On Monday, 14 June 2021 at 09:18:19 UTC, Iain Buclaw wrote:
> The front-end used by GDC is DMD. :-)
You can generally expect any given major release of GCC to support and backport any fixes to the version of DMD it's sporting for 3 years.
Sadly, LDC was much easier to compile on Mac than GCC the last time I tried. If this is changed then it makes a lot of sense to view GDC as a stable release if it is stable over a period of 3+ years.
But then you have to be quite picky about which release of DMD you embrace, and not try to follow the latest release because people demand it (before it has proven itself as free of regressions).
Another issue is that of libraries an "tutorialish" starting points (like a 2D game app on github that is a startingpoint for writing your own games).
They need a clear set of feature-profiles, so that it is clear whether a compiler upgrade will break or not break an older code base.

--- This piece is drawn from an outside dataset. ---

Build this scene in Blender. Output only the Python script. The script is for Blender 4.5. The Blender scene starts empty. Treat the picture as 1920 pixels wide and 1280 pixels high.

People seem to complain about this regularly in the forums; they found something interesting on github, try to compile it and get lots of errors.
What is the difference between GDC and LDC? Off the top of my head:
- I assume dcompute
- LLVM intrinsics
Are there differences between GDC and LDC inline assembly?
Map out all these "sets of features" and how future/backwards compatible they are and define a manifest-file-standard for expressing it in repos and we can talk about stability.